Defendant Mitchell Pulido moves to correct his sentence under 28 U.S.C. § 2255. He challenges his conviction for a crime of violence under 18 U.S.C. § 924(c). This conviction requires that he was convicted for a "crime of violence." In Pulido's case, his crime of violence was Hobbs Act robbery under 18 U.S.C. § 1951. Pulido contends that intervening Supreme Court caselaw, particularly Johnson v. United States, clarifies that Hobbs Act robbery does not qualify as a crime of violence.
But after Johnson issued, the Ninth Circuit confirmed that Hobbs Act robbery still qualifies as crimes of violence under § 924(c).

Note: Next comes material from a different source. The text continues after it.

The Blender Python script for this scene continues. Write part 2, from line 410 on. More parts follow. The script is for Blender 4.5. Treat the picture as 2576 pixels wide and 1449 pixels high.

I therefore deny Pulido's motion.
Discussion
Section 924(c) requires that Pulido committed a "crime of violence." A crime of violence is defined, as is relevant here, as a felony that "has as an element the use, attempted use, or threatened use of physical force against the person or property of another."1 Thus one commits a crime of violence by either threatening, or actually using, physical force against a victim or his property. In the context of the (ACCA), the Supreme Court has interpreted "physical force" to mean "violent force—that is, force capable of causing physical pain or injury to another person."2 And courts have commonly applied this interpretation to § 924(c)'s force clause.3
The predicate conviction the sentencing judge used for the § 924(c) conviction here is Hobbs Act robbery.4 The Hobbs Act defines robbery with language similar to § 924(c), prohibiting "threatened" or actual "force":
the unlawful taking or obtaining of personal property from the person or in the presence of another, against his will, by means of actual or threatened force, or violence, or fear of injury, immediate or future, to his person or property, or property in his custody or possession, or the person or property of a relative or member of his family or of anyone in his company at the time of the taking or obtaining.5
Pulido contends that Hobbs Act robbery can be committed by merely instilling "fear" in a victim and that this does not equate to § 924(c)'s definition. He also contends that one can commit this crime with de minimis force, which is not enough to be "violent force." But the Ninth Circuit has held as recently as last year that Hobbs Act robbery qualifies as a crime of violence.6 In U.S. v. Howard, the court explained in an unpublished decision that there is no way to commit Hobbs Act robbery without putting the victim in fear of bodily harm—and that this sort of fear qualifies as actual or threatened physical force under § 924(c). District courts have followed suit, repeatedly holding that Hobbs Act robbery qualifies as a crime of violence under § 924(c) because by "placing someone `in fear of injury' to his person or property," the defendant uses the sort of "physical force" that satisfies § 924(c).7
As to whether one can commit Hobbs Act robbery with too little force to qualify as the sort of violent force contemplated by § 924(c), I agree with the weight of authority that finds this argument "unavailing."8 Even if there is some theoretical possibility that one could commit Hobbs Act robbery using de minimis force—and I am not convinced there is—Pulido must demonstrate that there is "a realistic probability, not a theoretical possibility" that this is so.9 "To show that realistic probability, an offender, of course, may show that the statute was so applied in his own case. But he must at least point to his own case or other cases in which the [] courts in fact did apply the statute in the . . . manner for which he argues."10
Pulido has not demonstrated a reasonable likelihood that anyone is convicted for Hobbs Act robbery because they used de minimis force. He does not offer a single case in which someone was convicted for Hobbs Act robbery using de minimis force. Instead, he relies on different crimes or cases about common law robbery, none of which proves that there is a realistic possibility anyone is being convicted for Hobbs Act robbery for using de minimis force. Pulido has thus not shown that his § 924(c) conviction is infirm.
In light of this authority, I deny Pulido's motion.
Conclusion
IT IS THEREFORE ORDERED that defendant's motions under 28 U.S.C. § 2255 (ECF Nos. 70, 73) are DENIED.